» **Exercise objective**
Please retype the data in full and exactly; the pictures are not part of the copy.
[BEGIN]
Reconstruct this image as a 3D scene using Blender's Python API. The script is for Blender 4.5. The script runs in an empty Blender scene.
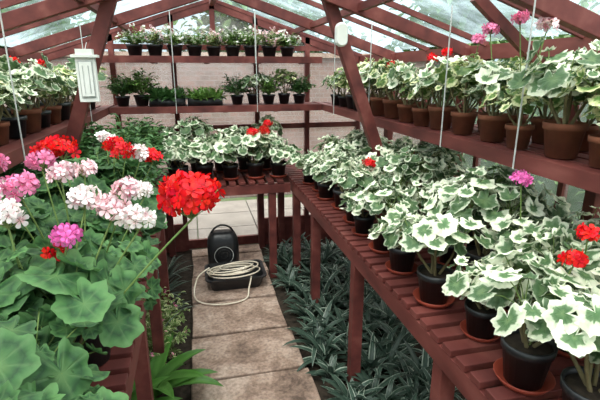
import bpy, math, random
import numpy as np
from mathutils import Vector, Matrix
random.seed(7); rng=np.random.RandomState(7)
scn=bpy.context.scene
col=scn.collection

# ---------------------------------------------------------------- materials
def newmat(name):
    m=bpy.data.materials.new(name); m.use_nodes=True
    nt=m.node_tree; nt.nodes.clear()
    out=nt.nodes.new('ShaderNodeOutputMaterial')
    return m,nt,out
def N(nt,t,**k):
    n=nt.nodes.new(t)
    for a,b in k.items():
        if a in n.inputs: n.inputs[a].default_value=b
        else: setattr(n,a,b)
    return n
def ramp(nt,stops,interp='LINEAR'):
    r=nt.nodes.new('ShaderNodeValToRGB'); r.color_ramp.interpolation=interp
    e=r.color_ramp.elements
    while len(e)<len(stops): e.new(0.5)
    for i,(p,c) in enumerate(stops):
        e[i].position=p; e[i].color=(c[0],c[1],c[2],1)
    return r
def mth(nt,op,a,b=None,c=None):
    n=nt.nodes.new('ShaderNodeMath'); n.operation=op
    for i,x in enumerate((a,b,c)):
        if x is None: continue
        if isinstance(x,(int,float)): n.inputs[i].default_value=x
        else: nt.links.new(x,n.inputs[i])
    return n.outputs[0]
def noisemat(name,stops,scale=10,rough=0.7,detail=4,bump=0.0,stretch=(1,1,1),spec=0.3):
    m,nt,out=newmat(name)
    tc=N(nt,'ShaderNodeTexCoord'); mp=N(nt,'ShaderNodeMapping'); mp.inputs['Scale'].default_value=stretch
    nt.links.new(tc.outputs['Object'],mp.inputs['Vector'])
    nz=N(nt,'ShaderNodeTexNoise',Scale=scale,Detail=detail)
    nt.links.new(mp.outputs[0],nz.inputs['Vector'])
    r=ramp(nt,stops); nt.links.new(nz.outputs['Fac'],r.inputs[0])
    p=N(nt,'ShaderNodeBsdfPrincipled',Roughness=rough); p.inputs['Specular IOR Level'].default_value=spec
    nt.links.new(r.outputs[0],p.inputs['Base Color'])
    if bump:
        b=N(nt,'ShaderNodeBump',Strength=bump,Distance=0.01)
        nt.links.new(nz.outputs['Fac'],b.inputs['Height']); nt.links.new(b.outputs[0],p.inputs['Normal'])
    nt.links.new(p.outputs[0],out.inputs[0])
    return m
def leafmat(name,kind,cols,transl=0.25,rough=0.5):
    """attribute 'lf': R=radial, G=vein, B=random"""
    m,nt,out=newmat(name)
    at=N(nt,'ShaderNodeAttribute',attribute_name='lf')
    sp=N(nt,'ShaderNodeSeparateColor'); nt.links.new(at.outputs['Color'],sp.inputs[0])
    tc=N(nt,'ShaderNodeTexCoord')
    nz=N(nt,'ShaderNodeTexNoise',Scale=cols.get('ns',50.0),Detail=3.0); nt.links.new(tc.outputs['Object'],nz.inputs['Vector'])
    v=mth(nt,'MULTIPLY_ADD',mth(nt,'SUBTRACT',nz.outputs['Fac'],0.5),cols.get('nz',0.6),sp.outputs[0])
    v=mth(nt,'MULTIPLY_ADD',mth(nt,'SUBTRACT',sp.outputs[2],0.5),cols.get('rv',0.3),v)
    if kind=='var': v=mth(nt,'MULTIPLY_ADD',sp.outputs[1],-0.12,v)
    r=ramp(nt,cols['stops']); nt.links.new(v,r.inputs[0])
    hs=N(nt,'ShaderNodeHueSaturation'); nt.links.new(r.outputs[0],hs.inputs['Color'])
    nt.links.new(mth(nt,'MULTIPLY_ADD',sp.outputs[2],0.6,0.7),hs.inputs['Value'])
    nt.links.new(mth(nt,'MULTIPLY_ADD',nz.outputs['Fac'],0.03,0.485),hs.inputs['Hue'])
    colr=hs.outputs[0]
    if kind=='green':
        mx=N(nt,'ShaderNodeMix',data_type='RGBA'); nt.links.new(colr,mx.inputs[6])
        mx.inputs[7].default_value=(*cols['vein'],1)
        nt.links.new(mth(nt,'MULTIPLY',sp.outputs[1],0.5),mx.inputs[0]); colr=mx.outputs[2]
    p=N(nt,'ShaderNodeBsdfPrincipled',Roughness=rough); p.inputs['Specular IOR Level'].default_value=0.35
    nt.links.new(colr,p.inputs['Base Color'])
    b=N(nt,'ShaderNodeBump',Strength=0.5,Distance=0.004)
    nt.links.new(mth(nt,'MULTIPLY_ADD',sp.outputs[1],-0.8,nz.outputs['Fac']),b.inputs['Height']); nt.links.new(b.outputs[0],p.inputs['Normal'])
    t=N(nt,'ShaderNodeBsdfTranslucent'); nt.links.new(colr,t.inputs['Color'])
    mix=N(nt,'ShaderNodeMixShader'); mix.inputs[0].default_value=transl
    nt.links.new(p.outputs[0],mix.inputs[1]); nt.links.new(t.outputs[0],mix.inputs[2])
    nt.links.new(mix.outputs[0],out.inputs[0])
    return m

WOOD=noisemat('red_stained_timber',[(0.3,(0.068,0.016,0.014)),(0.55,(0.145,0.035,0.029)),(0.8,(0.25,0.082,0.066))],scale=9,rough=0.6,bump=0.25,stretch=(1,0.35,1))
STONE=None
SOIL=noisemat('soil',[(0.3,(0.012,0.009,0.006)),(0.7,(0.05,0.035,0.024))],scale=30,rough=0.95,bump=0.6)
POTBLK=noisemat('black_plastic',[(0.3,(0.008,0.008,0.009)),(0.8,(0.02,0.02,0.022))],scale=8,rough=0.4,spec=0.5)
TERRA=noisemat('terracotta',[(0.3,(0.12,0.038,0.02)),(0.6,(0.21,0.07,0.035)),(0.85,(0.28,0.13,0.085))],scale=12,rough=0.8,bump=0.1)
SAUC=noisemat('red_saucer_plastic',[(0.3,(0.22,0.035,0.02)),(0.8,(0.33,0.06,0.035))],scale=10,rough=0.45)
WHITE=noisemat('white_plastic',[(0.3,(0.70,0.69,0.62)),(0.8,(0.85,0.84,0.8))],scale=6,rough=0.4)
CABLE=noisemat('cream_cable',[(0.3,(0.66,0.56,0.44)),(0.8,(0.82,0.74,0.62))],scale=15,rough=0.5)
METAL=noisemat('pale_metal_rod',[(0.3,(0.45,0.45,0.43)),(0.8,(0.65,0.65,0.62))],scale=15,rough=0.35)
STEM=noisemat('green_stem',[(0.3,(0.10,0.17,0.04)),(0.8,(0.20,0.27,0.08))],scale=20,rough=0.6)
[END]
» **Exercise answer**
Reconstruct this image as a 3D scene using Blender's Python API. The script is for Blender 4.5. The script runs in an empty Blender scene.
import bpy, math, random
import numpy as np
from mathutils import Vector, Matrix
random.seed(7); rng=np.random.RandomState(7)
scn=bpy.context.scene
col=scn.collection

# ---------------------------------------------------------------- materials
def newmat(name):
    m=bpy.data.materials.new(name); m.use_nodes=True
    nt=m.node_tree; nt.nodes.clear()
    out=nt.nodes.new('ShaderNodeOutputMaterial')
    return m,nt,out
def N(nt,t,**k):
    n=nt.nodes.new(t)
    for a,b in k.items():
        if a in n.inputs: n.inputs[a].default_value=b
        else: setattr(n,a,b)
    return n
def ramp(nt,stops,interp='LINEAR'):
    r=nt.nodes.new('ShaderNodeValToRGB'); r.color_ramp.interpolation=interp
    e=r.color_ramp.elements
    while len(e)<len(stops): e.new(0.5)
    for i,(p,c) in enumerate(stops):
        e[i].position=p; e[i].color=(c[0],c[1],c[2],1)
    return r
def mth(nt,op,a,b=None,c=None):
    n=nt.nodes.new('ShaderNodeMath'); n.operation=op
    for i,x in enumerate((a,b,c)):
        if x is None: continue
        if isinstance(x,(int,float)): n.inputs[i].default_value=x
        else: nt.links.new(x,n.inputs[i])
    return n.outputs[0]
def noisemat(name,stops,scale=10,rough=0.7,detail=4,bump=0.0,stretch=(1,1,1),spec=0.3):
    m,nt,out=newmat(name)
    tc=N(nt,'ShaderNodeTexCoord'); mp=N(nt,'ShaderNodeMapping'); mp.inputs['Scale'].default_value=stretch
    nt.links.new(tc.outputs['Object'],mp.inputs['Vector'])
    nz=N(nt,'ShaderNodeTexNoise',Scale=scale,Detail=detail)
    nt.links.new(mp.outputs[0],nz.inputs['Vector'])
    r=ramp(nt,stops); nt.links.new(nz.outputs['Fac'],r.inputs[0])
    p=N(nt,'ShaderNodeBsdfPrincipled',Roughness=rough); p.inputs['Specular IOR Level'].default_value=spec
    nt.links.new(r.outputs[0],p.inputs['Base Color'])
    if bump:
        b=N(nt,'ShaderNodeBump',Strength=bump,Distance=0.01)
        nt.links.new(nz.outputs['Fac'],b.inputs['Height']); nt.links.new(b.outputs[0],p.inputs['Normal'])
    nt.links.new(p.outputs[0],out.inputs[0])
    return m
def leafmat(name,kind,cols,transl=0.25,rough=0.5):
    """attribute 'lf': R=radial, G=vein, B=random"""
    m,nt,out=newmat(name)
    at=N(nt,'ShaderNodeAttribute',attribute_name='lf')
    sp=N(nt,'ShaderNodeSeparateColor'); nt.links.new(at.outputs['Color'],sp.inputs[0])
    tc=N(nt,'ShaderNodeTexCoord')
    nz=N(nt,'ShaderNodeTexNoise',Scale=cols.get('ns',50.0),Detail=3.0); nt.links.new(tc.outputs['Object'],nz.inputs['Vector'])
    v=mth(nt,'MULTIPLY_ADD',mth(nt,'SUBTRACT',nz.outputs['Fac'],0.5),cols.get('nz',0.6),sp.outputs[0])
    v=mth(nt,'MULTIPLY_ADD',mth(nt,'SUBTRACT',sp.outputs[2],0.5),cols.get('rv',0.3),v)
    if kind=='var': v=mth(nt,'MULTIPLY_ADD',sp.outputs[1],-0.12,v)
    r=ramp(nt,cols['stops']); nt.links.new(v,r.inputs[0])
    hs=N(nt,'ShaderNodeHueSaturation'); nt.links.new(r.outputs[0],hs.inputs['Color'])
    nt.links.new(mth(nt,'MULTIPLY_ADD',sp.outputs[2],0.6,0.7),hs.inputs['Value'])
    nt.links.new(mth(nt,'MULTIPLY_ADD',nz.outputs['Fac'],0.03,0.485),hs.inputs['Hue'])
    colr=hs.outputs[0]
    if kind=='green':
        mx=N(nt,'ShaderNodeMix',data_type='RGBA'); nt.links.new(colr,mx.inputs[6])
        mx.inputs[7].default_value=(*cols['vein'],1)
        nt.links.new(mth(nt,'MULTIPLY',sp.outputs[1],0.5),mx.inputs[0]); colr=mx.outputs[2]
    p=N(nt,'ShaderNodeBsdfPrincipled',Roughness=rough); p.inputs['Specular IOR Level'].default_value=0.35
    nt.links.new(colr,p.inputs['Base Color'])
    b=N(nt,'ShaderNodeBump',Strength=0.5,Distance=0.004)
    nt.links.new(mth(nt,'MULTIPLY_ADD',sp.outputs[1],-0.8,nz.outputs['Fac']),b.inputs['Height']); nt.links.new(b.outputs[0],p.inputs['Normal'])
    t=N(nt,'ShaderNodeBsdfTranslucent'); nt.links.new(colr,t.inputs['Color'])
    mix=N(nt,'ShaderNodeMixShader'); mix.inputs[0].default_value=transl
    nt.links.new(p.outputs[0],mix.inputs[1]); nt.links.new(t.outputs[0],mix.inputs[2])
    nt.links.new(mix.outputs[0],out.inputs[0])
    return m

WOOD=noisemat('red_stained_timber',[(0.3,(0.068,0.016,0.014)),(0.55,(0.145,0.035,0.029)),(0.8,(0.25,0.082,0.066))],scale=9,rough=0.6,bump=0.25,stretch=(1,0.35,1))
STONE=None
SOIL=noisemat('soil',[(0.3,(0.012,0.009,0.006)),(0.7,(0.05,0.035,0.024))],scale=30,rough=0.95,bump=0.6)
POTBLK=noisemat('black_plastic',[(0.3,(0.008,0.008,0.009)),(0.8,(0.02,0.02,0.022))],scale=8,rough=0.4,spec=0.5)
TERRA=noisemat('terracotta',[(0.3,(0.12,0.038,0.02)),(0.6,(0.21,0.07,0.035)),(0.85,(0.28,0.13,0.085))],scale=12,rough=0.8,bump=0.1)
SAUC=noisemat('red_saucer_plastic',[(0.3,(0.22,0.035,0.02)),(0.8,(0.33,0.06,0.035))],scale=10,rough=0.45)
WHITE=noisemat('white_plastic',[(0.3,(0.70,0.69,0.62)),(0.8,(0.85,0.84,0.8))],scale=6,rough=0.4)
CABLE=noisemat('cream_cable',[(0.3,(0.66,0.56,0.44)),(0.8,(0.82,0.74,0.62))],scale=15,rough=0.5)
METAL=noisemat('pale_metal_rod',[(0.3,(0.45,0.45,0.43)),(0.8,(0.65,0.65,0.62))],scale=15,rough=0.35)
STEM=noisemat('green_stem',[(0.3,(0.10,0.17,0.04)),(0.8,(0.20,0.27,0.08))],scale=20,rough=0.6)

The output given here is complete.